Fierce local debates throughout the United States surround the equity of admitting students to public schools using academic criteria. Although research has evaluated the central assumption of these debates—that Selective Enrollment Public (SEP) schools enhance the welfare of students who attend them—none has addressed the district-level outcomes associated with these schools. This is important because the selectivity and scope of SEP schools produce tiered school systems (SEP districts). This district-level process, in turn, calls for an analysis of district-level educational outcomes. To address this gap, I compile an original list of SEP schools using an innovative web scraping procedure. I combine these data with secondary sources from the Common Core of Data, the Education Demographic and Geographic Estimates, the Stanford Education Data Archive, and the Civil Rights Data Collection to evaluate the districtwide effects of SEP school on three sets of key educational outcomes: segregation, achievement, and access to college preparation.

Before presenting these three quantitative analyses, I offer a detailed definition and background of SEP schools, which have been given little theoretical consideration by sociologists. The substantive analyses then begin by considering the first order question of whether sorting students on the basis of performance has implications for students sorting along other dimensions, namely race. I find evidence of some differences in patterns of segregation among white and under-represented minority (URM) students in SEP versus non-SEP districts, particularly in high school, which may suggest less stability for URM students attending predominantly white schools in SEP districts. With a better understanding of how SEP schools shape student sorting, I then evaluate districtwide academic outcomes. Using a grade-level Difference-in-Differences design, I find evidence of slower math achievement growth and widening white-Latinx gaps in SEP districts from third to eighth grade. Finally, evidence from Seemingly Unrelated Regression models suggests that, despite a narrower provision of Advanced Placement (AP) courses, AP enrollment rates are just as high (or higher) and exam passing rates are higher for white and Latinx AP participants in SEP versus non-SEP districts. However, white-URM gaps in college preparation are widest in SEP districts.

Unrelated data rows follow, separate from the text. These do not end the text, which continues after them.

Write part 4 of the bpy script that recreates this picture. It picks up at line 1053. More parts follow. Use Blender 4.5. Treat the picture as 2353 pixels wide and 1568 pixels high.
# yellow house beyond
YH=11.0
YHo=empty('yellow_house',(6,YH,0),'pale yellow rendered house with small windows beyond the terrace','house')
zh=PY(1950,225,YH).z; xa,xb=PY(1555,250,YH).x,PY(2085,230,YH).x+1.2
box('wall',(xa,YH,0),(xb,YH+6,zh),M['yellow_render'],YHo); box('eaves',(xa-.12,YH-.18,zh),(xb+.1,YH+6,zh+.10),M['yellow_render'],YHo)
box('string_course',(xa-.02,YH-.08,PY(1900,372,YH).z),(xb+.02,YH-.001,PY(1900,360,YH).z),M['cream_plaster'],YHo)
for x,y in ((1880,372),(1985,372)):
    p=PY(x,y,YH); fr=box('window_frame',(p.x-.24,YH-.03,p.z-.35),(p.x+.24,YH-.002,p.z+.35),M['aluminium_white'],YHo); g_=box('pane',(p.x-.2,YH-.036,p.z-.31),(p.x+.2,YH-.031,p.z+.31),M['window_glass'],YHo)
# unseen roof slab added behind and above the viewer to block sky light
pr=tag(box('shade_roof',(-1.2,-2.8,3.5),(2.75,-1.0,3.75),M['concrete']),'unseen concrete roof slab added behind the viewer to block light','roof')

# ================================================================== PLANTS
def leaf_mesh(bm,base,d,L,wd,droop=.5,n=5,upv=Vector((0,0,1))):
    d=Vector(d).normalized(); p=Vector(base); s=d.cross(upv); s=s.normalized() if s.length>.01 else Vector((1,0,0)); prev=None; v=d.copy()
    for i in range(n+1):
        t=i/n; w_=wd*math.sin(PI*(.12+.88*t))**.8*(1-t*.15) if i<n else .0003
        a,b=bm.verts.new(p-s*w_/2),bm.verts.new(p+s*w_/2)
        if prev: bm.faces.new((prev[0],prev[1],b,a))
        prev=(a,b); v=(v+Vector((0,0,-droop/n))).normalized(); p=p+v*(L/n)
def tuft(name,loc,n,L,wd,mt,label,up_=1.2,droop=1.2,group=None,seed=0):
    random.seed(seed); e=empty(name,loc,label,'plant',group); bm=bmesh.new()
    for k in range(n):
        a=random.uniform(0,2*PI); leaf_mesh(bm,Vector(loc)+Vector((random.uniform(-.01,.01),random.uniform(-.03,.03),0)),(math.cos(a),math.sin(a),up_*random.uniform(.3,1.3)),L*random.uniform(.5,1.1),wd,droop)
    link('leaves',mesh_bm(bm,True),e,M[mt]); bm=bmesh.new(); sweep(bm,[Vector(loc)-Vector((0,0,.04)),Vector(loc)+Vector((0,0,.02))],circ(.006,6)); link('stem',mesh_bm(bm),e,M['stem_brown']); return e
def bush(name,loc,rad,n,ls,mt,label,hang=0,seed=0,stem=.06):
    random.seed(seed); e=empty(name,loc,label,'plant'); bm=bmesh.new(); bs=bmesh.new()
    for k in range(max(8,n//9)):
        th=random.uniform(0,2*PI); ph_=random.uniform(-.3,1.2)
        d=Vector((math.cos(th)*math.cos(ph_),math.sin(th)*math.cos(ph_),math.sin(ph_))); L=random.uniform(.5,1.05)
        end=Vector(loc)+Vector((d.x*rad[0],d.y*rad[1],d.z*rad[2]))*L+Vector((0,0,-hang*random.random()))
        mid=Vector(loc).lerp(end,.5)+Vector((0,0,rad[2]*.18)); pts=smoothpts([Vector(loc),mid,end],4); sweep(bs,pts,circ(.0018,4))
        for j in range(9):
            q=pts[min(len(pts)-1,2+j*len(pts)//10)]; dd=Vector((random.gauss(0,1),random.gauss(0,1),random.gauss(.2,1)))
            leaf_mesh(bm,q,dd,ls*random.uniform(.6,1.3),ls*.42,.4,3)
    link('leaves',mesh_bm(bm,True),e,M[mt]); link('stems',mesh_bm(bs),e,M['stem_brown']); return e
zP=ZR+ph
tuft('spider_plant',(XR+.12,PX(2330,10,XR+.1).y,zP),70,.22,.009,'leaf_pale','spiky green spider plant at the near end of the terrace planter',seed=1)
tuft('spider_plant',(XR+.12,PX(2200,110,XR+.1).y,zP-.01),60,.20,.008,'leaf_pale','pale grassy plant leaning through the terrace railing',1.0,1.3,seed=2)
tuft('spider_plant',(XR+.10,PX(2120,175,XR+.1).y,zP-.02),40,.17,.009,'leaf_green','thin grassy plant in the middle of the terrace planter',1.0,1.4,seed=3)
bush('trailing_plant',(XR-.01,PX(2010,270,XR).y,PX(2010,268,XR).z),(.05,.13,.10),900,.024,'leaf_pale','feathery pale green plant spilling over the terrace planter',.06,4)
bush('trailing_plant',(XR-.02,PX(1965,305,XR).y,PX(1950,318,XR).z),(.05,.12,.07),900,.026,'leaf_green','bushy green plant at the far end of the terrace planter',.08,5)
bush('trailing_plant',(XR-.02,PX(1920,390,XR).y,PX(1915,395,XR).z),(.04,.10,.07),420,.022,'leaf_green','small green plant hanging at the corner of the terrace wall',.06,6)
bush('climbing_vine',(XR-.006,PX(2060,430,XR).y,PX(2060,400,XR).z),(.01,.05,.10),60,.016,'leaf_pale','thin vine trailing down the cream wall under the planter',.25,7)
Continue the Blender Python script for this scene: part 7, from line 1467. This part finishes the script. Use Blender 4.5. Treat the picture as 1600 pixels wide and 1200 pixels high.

Overall, evidence of the effects of SEP districts on the average quality of education is mixed, but evidence suggesting that SEP districts exert significant influence on racial inequality in educational opportunity is relatively consistent. Even increases in efficiency appear to come at the cost of equity. Most importantly, this work highlights the importance of considering SEP schools as part of a differentiated school system, rather than isolated elite institutions.